Blinded by Liberalism - Our President and His State Department

February 20, 2015

Marie Harf, spokeswoman for the U.S. Department, has taken a great deal of heat this week for saying this and other things regarding our struggle with the Islamic State (ISIS):

“We’re killing a lot of them and we’re going to keep killing more of them. So are the Egyptians, so are the Jordanians. They’re in this fight with us. But we cannot win this war by killing them. We cannot kill our way out of this war. We need in the medium to longer term to go after the root causes that leads people to join these groups, whether it’s lack of opportunity for jobs…”

“Root cause” explanations constitute part of the fantasy life of liberals. They lead inevitably to an ever greater fantasy: the belief that poverty lies at the base of almost all malignant human behavior.  If the government can spend lots of money on something somewhere, all will be well. 

It’s interesting to recall that Lyndon Johnson, one of the big-time liberal presidents, exhibited a similar myopia when dealing with Vietnam and North Vietnam’s leader, Ho Chi Minh.  President Johnson delivered his first major speech about Vietnam on April 7, 1965 at Johns Hopkins University.  It is referred to as the “Peace without Conquest” Speech.  The title reveals its high-level content in wishful thinking.

In the speech, Johnson proposed a $1 billion development program for the Mekong River region including North Vietnam.  Johnson thought he could be buy off Ho with a TVA-like development program.  How could it fail?  It worked for FDR, right.  Guys like Johnson always had a price.  You just had to find it.  A water project, a military base, electric power.    As, Johnson told his press secretary, Bill Moyers, “old Ho can’t turn me down.”  Wrong.

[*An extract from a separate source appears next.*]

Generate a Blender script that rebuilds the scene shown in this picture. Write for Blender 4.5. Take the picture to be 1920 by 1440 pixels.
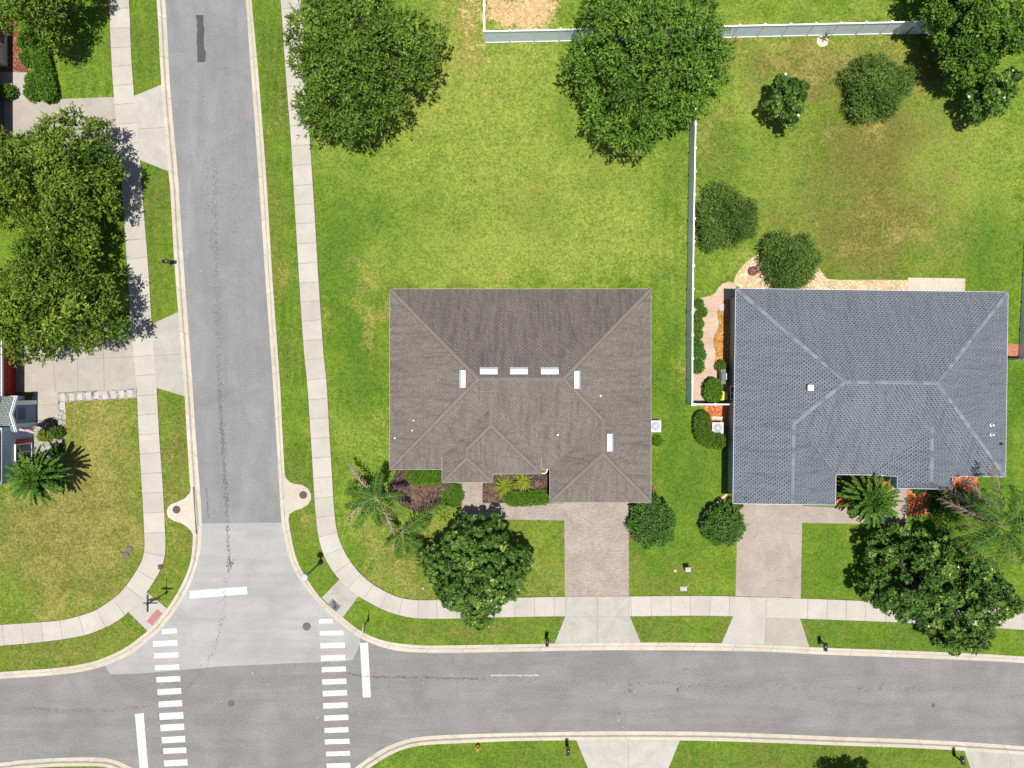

Well, Ho was a Marxist ideologue, and he rejected the offer the next day.  Johnson must have been perplexed.  LBJ couldn’t understand a sociopathic Marxist ideologue like Ho, and today’s liberals cannot comprehend the fact that Islam is the driving force in our present-day world-wide struggle with a resurgent, modernized ideology that is replacing the failed Arab socialist nationalism of the twentieth century.